GIVEN DATA:
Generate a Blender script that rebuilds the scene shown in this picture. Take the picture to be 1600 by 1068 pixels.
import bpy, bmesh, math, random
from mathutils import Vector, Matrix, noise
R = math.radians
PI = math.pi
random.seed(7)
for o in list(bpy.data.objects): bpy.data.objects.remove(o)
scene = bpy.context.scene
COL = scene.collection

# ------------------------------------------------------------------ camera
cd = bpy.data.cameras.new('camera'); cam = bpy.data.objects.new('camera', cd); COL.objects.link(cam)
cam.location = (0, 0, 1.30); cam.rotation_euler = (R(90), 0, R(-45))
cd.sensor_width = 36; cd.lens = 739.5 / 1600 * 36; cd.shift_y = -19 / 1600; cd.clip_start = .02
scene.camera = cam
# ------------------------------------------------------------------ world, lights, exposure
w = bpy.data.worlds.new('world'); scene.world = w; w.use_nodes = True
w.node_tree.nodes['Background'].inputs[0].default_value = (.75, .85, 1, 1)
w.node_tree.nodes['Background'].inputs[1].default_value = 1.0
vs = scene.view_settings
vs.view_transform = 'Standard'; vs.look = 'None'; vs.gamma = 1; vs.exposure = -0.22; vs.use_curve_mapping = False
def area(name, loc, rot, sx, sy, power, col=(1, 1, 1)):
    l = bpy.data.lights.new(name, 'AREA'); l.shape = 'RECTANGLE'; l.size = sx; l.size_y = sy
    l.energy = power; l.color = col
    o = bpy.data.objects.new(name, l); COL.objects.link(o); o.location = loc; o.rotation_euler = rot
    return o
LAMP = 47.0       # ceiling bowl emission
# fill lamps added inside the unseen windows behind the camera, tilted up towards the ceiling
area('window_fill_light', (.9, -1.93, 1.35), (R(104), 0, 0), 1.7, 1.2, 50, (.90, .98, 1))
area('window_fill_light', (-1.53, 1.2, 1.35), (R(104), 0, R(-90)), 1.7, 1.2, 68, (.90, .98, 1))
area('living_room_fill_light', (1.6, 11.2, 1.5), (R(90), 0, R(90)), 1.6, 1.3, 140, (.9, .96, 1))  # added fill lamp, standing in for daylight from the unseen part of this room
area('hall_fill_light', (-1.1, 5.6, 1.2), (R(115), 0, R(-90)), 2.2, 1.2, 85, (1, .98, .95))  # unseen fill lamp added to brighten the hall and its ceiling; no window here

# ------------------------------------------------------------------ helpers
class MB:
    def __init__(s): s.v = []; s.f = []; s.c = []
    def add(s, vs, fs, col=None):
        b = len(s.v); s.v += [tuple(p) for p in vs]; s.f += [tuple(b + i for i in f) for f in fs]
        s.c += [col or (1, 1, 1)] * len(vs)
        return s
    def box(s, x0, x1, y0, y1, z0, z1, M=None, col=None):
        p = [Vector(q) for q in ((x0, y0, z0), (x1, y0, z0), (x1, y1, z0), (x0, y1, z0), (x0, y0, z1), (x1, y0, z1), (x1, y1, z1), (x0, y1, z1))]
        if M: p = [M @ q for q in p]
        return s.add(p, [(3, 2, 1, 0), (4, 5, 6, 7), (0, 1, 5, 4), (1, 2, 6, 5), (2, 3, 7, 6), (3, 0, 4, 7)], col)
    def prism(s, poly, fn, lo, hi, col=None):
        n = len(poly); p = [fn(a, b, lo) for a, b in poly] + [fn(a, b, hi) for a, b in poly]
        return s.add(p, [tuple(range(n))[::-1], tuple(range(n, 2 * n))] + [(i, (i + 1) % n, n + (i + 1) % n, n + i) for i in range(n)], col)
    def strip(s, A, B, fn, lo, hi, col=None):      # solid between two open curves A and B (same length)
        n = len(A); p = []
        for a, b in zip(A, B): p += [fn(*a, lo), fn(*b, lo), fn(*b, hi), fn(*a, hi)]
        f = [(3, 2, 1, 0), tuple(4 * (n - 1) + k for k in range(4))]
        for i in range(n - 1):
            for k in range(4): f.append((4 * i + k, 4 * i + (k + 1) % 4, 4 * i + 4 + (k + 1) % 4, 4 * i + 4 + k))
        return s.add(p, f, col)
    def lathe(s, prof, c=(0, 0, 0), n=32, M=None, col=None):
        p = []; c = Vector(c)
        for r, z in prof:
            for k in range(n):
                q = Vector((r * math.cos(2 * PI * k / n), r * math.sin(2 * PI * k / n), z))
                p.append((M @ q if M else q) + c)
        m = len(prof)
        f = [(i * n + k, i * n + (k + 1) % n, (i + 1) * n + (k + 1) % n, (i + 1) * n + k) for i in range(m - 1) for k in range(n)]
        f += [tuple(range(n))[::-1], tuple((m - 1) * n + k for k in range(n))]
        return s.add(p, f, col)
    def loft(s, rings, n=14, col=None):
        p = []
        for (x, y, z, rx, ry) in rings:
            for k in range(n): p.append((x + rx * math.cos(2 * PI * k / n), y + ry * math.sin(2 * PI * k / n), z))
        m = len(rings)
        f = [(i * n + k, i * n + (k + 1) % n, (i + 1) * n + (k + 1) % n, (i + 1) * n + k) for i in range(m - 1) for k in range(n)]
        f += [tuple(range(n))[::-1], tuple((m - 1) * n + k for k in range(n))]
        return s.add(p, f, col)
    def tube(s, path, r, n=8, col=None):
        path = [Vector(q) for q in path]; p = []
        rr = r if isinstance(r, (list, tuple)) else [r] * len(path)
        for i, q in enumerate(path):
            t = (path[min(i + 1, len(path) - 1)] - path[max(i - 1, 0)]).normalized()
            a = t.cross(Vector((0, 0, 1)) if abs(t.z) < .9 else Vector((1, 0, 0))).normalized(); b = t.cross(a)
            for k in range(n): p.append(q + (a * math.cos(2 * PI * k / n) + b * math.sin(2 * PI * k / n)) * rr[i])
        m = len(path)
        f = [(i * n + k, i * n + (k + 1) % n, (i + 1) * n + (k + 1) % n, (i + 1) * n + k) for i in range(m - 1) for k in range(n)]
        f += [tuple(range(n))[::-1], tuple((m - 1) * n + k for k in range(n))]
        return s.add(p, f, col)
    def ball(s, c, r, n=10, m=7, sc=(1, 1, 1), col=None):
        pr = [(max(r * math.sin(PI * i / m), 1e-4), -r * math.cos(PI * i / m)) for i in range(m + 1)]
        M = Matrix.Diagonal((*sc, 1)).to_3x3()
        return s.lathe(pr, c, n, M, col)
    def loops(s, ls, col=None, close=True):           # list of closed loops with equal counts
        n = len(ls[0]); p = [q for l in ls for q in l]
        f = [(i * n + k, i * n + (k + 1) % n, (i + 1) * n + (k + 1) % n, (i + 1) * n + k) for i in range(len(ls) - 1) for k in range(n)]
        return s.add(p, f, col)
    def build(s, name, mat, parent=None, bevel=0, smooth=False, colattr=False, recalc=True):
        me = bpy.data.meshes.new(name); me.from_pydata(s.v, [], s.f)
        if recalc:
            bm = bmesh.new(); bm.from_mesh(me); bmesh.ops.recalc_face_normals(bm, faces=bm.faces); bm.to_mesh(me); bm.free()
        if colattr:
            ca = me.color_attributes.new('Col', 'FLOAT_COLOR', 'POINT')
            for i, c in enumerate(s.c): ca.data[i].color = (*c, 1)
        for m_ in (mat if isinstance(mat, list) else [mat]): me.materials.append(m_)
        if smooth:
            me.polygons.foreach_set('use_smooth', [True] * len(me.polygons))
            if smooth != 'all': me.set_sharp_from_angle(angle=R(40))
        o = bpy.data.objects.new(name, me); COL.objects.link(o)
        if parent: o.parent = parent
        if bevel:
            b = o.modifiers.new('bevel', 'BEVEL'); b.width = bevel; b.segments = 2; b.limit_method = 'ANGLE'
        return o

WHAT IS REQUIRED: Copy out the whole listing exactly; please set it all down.

RESPONSE TO THIS EXERCISE:
Generate a Blender script that rebuilds the scene shown in this picture. Take the picture to be 1600 by 1068 pixels.
import bpy, bmesh, math, random
from mathutils import Vector, Matrix, noise
R = math.radians
PI = math.pi
random.seed(7)
for o in list(bpy.data.objects): bpy.data.objects.remove(o)
scene = bpy.context.scene
COL = scene.collection

# ------------------------------------------------------------------ camera
cd = bpy.data.cameras.new('camera'); cam = bpy.data.objects.new('camera', cd); COL.objects.link(cam)
cam.location = (0, 0, 1.30); cam.rotation_euler = (R(90), 0, R(-45))
cd.sensor_width = 36; cd.lens = 739.5 / 1600 * 36; cd.shift_y = -19 / 1600; cd.clip_start = .02
scene.camera = cam
# ------------------------------------------------------------------ world, lights, exposure
w = bpy.data.worlds.new('world'); scene.world = w; w.use_nodes = True
w.node_tree.nodes['Background'].inputs[0].default_value = (.75, .85, 1, 1)
w.node_tree.nodes['Background'].inputs[1].default_value = 1.0
vs = scene.view_settings
vs.view_transform = 'Standard'; vs.look = 'None'; vs.gamma = 1; vs.exposure = -0.22; vs.use_curve_mapping = False
def area(name, loc, rot, sx, sy, power, col=(1, 1, 1)):
    l = bpy.data.lights.new(name, 'AREA'); l.shape = 'RECTANGLE'; l.size = sx; l.size_y = sy
    l.energy = power; l.color = col
    o = bpy.data.objects.new(name, l); COL.objects.link(o); o.location = loc; o.rotation_euler = rot
    return o
LAMP = 47.0       # ceiling bowl emission
# fill lamps added inside the unseen windows behind the camera, tilted up towards the ceiling
area('window_fill_light', (.9, -1.93, 1.35), (R(104), 0, 0), 1.7, 1.2, 50, (.90, .98, 1))
area('window_fill_light', (-1.53, 1.2, 1.35), (R(104), 0, R(-90)), 1.7, 1.2, 68, (.90, .98, 1))
area('living_room_fill_light', (1.6, 11.2, 1.5), (R(90), 0, R(90)), 1.6, 1.3, 140, (.9, .96, 1))  # added fill lamp, standing in for daylight from the unseen part of this room
area('hall_fill_light', (-1.1, 5.6, 1.2), (R(115), 0, R(-90)), 2.2, 1.2, 85, (1, .98, .95))  # unseen fill lamp added to brighten the hall and its ceiling; no window here

# ------------------------------------------------------------------ helpers
class MB:
    def __init__(s): s.v = []; s.f = []; s.c = []
    def add(s, vs, fs, col=None):
        b = len(s.v); s.v += [tuple(p) for p in vs]; s.f += [tuple(b + i for i in f) for f in fs]
        s.c += [col or (1, 1, 1)] * len(vs)
        return s
    def box(s, x0, x1, y0, y1, z0, z1, M=None, col=None):
        p = [Vector(q) for q in ((x0, y0, z0), (x1, y0, z0), (x1, y1, z0), (x0, y1, z0), (x0, y0, z1), (x1, y0, z1), (x1, y1, z1), (x0, y1, z1))]
        if M: p = [M @ q for q in p]
        return s.add(p, [(3, 2, 1, 0), (4, 5, 6, 7), (0, 1, 5, 4), (1, 2, 6, 5), (2, 3, 7, 6), (3, 0, 4, 7)], col)
    def prism(s, poly, fn, lo, hi, col=None):
        n = len(poly); p = [fn(a, b, lo) for a, b in poly] + [fn(a, b, hi) for a, b in poly]
        return s.add(p, [tuple(range(n))[::-1], tuple(range(n, 2 * n))] + [(i, (i + 1) % n, n + (i + 1) % n, n + i) for i in range(n)], col)
    def strip(s, A, B, fn, lo, hi, col=None):      # solid between two open curves A and B (same length)
        n = len(A); p = []
        for a, b in zip(A, B): p += [fn(*a, lo), fn(*b, lo), fn(*b, hi), fn(*a, hi)]
        f = [(3, 2, 1, 0), tuple(4 * (n - 1) + k for k in range(4))]
        for i in range(n - 1):
            for k in range(4): f.append((4 * i + k, 4 * i + (k + 1) % 4, 4 * i + 4 + (k + 1) % 4, 4 * i + 4 + k))
        return s.add(p, f, col)
    def lathe(s, prof, c=(0, 0, 0), n=32, M=None, col=None):
        p = []; c = Vector(c)
        for r, z in prof:
            for k in range(n):
                q = Vector((r * math.cos(2 * PI * k / n), r * math.sin(2 * PI * k / n), z))
                p.append((M @ q if M else q) + c)
        m = len(prof)
        f = [(i * n + k, i * n + (k + 1) % n, (i + 1) * n + (k + 1) % n, (i + 1) * n + k) for i in range(m - 1) for k in range(n)]
        f += [tuple(range(n))[::-1], tuple((m - 1) * n + k for k in range(n))]
        return s.add(p, f, col)
    def loft(s, rings, n=14, col=None):
        p = []
        for (x, y, z, rx, ry) in rings:
            for k in range(n): p.append((x + rx * math.cos(2 * PI * k / n), y + ry * math.sin(2 * PI * k / n), z))
        m = len(rings)
        f = [(i * n + k, i * n + (k + 1) % n, (i + 1) * n + (k + 1) % n, (i + 1) * n + k) for i in range(m - 1) for k in range(n)]
        f += [tuple(range(n))[::-1], tuple((m - 1) * n + k for k in range(n))]
        return s.add(p, f, col)
    def tube(s, path, r, n=8, col=None):
        path = [Vector(q) for q in path]; p = []
        rr = r if isinstance(r, (list, tuple)) else [r] * len(path)
        for i, q in enumerate(path):
            t = (path[min(i + 1, len(path) - 1)] - path[max(i - 1, 0)]).normalized()
            a = t.cross(Vector((0, 0, 1)) if abs(t.z) < .9 else Vector((1, 0, 0))).normalized(); b = t.cross(a)
            for k in range(n): p.append(q + (a * math.cos(2 * PI * k / n) + b * math.sin(2 * PI * k / n)) * rr[i])
        m = len(path)
        f = [(i * n + k, i * n + (k + 1) % n, (i + 1) * n + (k + 1) % n, (i + 1) * n + k) for i in range(m - 1) for k in range(n)]
        f += [tuple(range(n))[::-1], tuple((m - 1) * n + k for k in range(n))]
        return s.add(p, f, col)
    def ball(s, c, r, n=10, m=7, sc=(1, 1, 1), col=None):
        pr = [(max(r * math.sin(PI * i / m), 1e-4), -r * math.cos(PI * i / m)) for i in range(m + 1)]
        M = Matrix.Diagonal((*sc, 1)).to_3x3()
        return s.lathe(pr, c, n, M, col)
    def loops(s, ls, col=None, close=True):           # list of closed loops with equal counts
        n = len(ls[0]); p = [q for l in ls for q in l]
        f = [(i * n + k, i * n + (k + 1) % n, (i + 1) * n + (k + 1) % n, (i + 1) * n + k) for i in range(len(ls) - 1) for k in range(n)]
        return s.add(p, f, col)
    def build(s, name, mat, parent=None, bevel=0, smooth=False, colattr=False, recalc=True):
        me = bpy.data.meshes.new(name); me.from_pydata(s.v, [], s.f)
        if recalc:
            bm = bmesh.new(); bm.from_mesh(me); bmesh.ops.recalc_face_normals(bm, faces=bm.faces); bm.to_mesh(me); bm.free()
        if colattr:
            ca = me.color_attributes.new('Col', 'FLOAT_COLOR', 'POINT')
            for i, c in enumerate(s.c): ca.data[i].color = (*c, 1)
        for m_ in (mat if isinstance(mat, list) else [mat]): me.materials.append(m_)
        if smooth:
            me.polygons.foreach_set('use_smooth', [True] * len(me.polygons))
            if smooth != 'all': me.set_sharp_from_angle(angle=R(40))
        o = bpy.data.objects.new(name, me); COL.objects.link(o)
        if parent: o.parent = parent
        if bevel:
            b = o.modifiers.new('bevel', 'BEVEL'); b.width = bevel; b.segments = 2; b.limit_method = 'ANGLE'
        return o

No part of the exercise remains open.